The intention this morning is not to delve into the different aspects of sex and sexuality. The issues surrounding sex and sexuality are certainly inherent to the command to be fruitful and multiply. What Moses shows us is man was fulfilling the overriding intent of the command: multiply and fill the earth. God provided in creation that His creatures procreate. They were made to do so “each according to its kind.” It is in this phrase that the problem lies. Man was procreating, creation was reproducing. The verse hints at what is going on. Daughters were being born.
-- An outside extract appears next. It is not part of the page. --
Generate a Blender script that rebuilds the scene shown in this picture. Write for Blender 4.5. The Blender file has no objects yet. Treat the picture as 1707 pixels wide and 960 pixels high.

This leads to the next stage that we should see. Even though the command was being fulfilled, it was not according to the plan of God. Man had gone awry of the plan of God. Verse 2 says, “the sons of God saw the daughters of men were beautiful and they married from any of them they chose.” Here is where the interpretive “fun” begins. Scholars have for centuries debated who are “the sons of God” and “the daughters of men.” Interesting in this debate is the fact that Moses does not go into detail as to who the sons of God and the daughters of men were. We must assume that his readers knew exactly to whom who he was referring. Let me briefly give you a few of the views scholars have taken.

The first is the most ancient in any of the existing materials. It is believed that the sons of God are angelic or heavenly beings. These heavenly beings or angels have forsaken their heavenly abode to marry these mortal, beautiful women. If this is true what you have is a mixture of the divine intermarrying with human. In effect, you have the instruments of creation co-mingling with the created. It is a mixture of oil and water. While you can put the two together, they do not mix. Once you do try to mix them, they produce something different from either of them. It is not a natural union. It is an unnatural one.

Early Christians rejected this idea because it had a pagan feeling. Many of the polytheistic religions had stories of the gods coming down from their abodes and taking mortal women or men. You would only have to look as far as classical mythology. Zeus seduces Io Greek mythology. Helen of Troy was supposedly the daughter of the mortal Leda and Zeus. In fact, there are at least nine instances of Zeus and mortal women.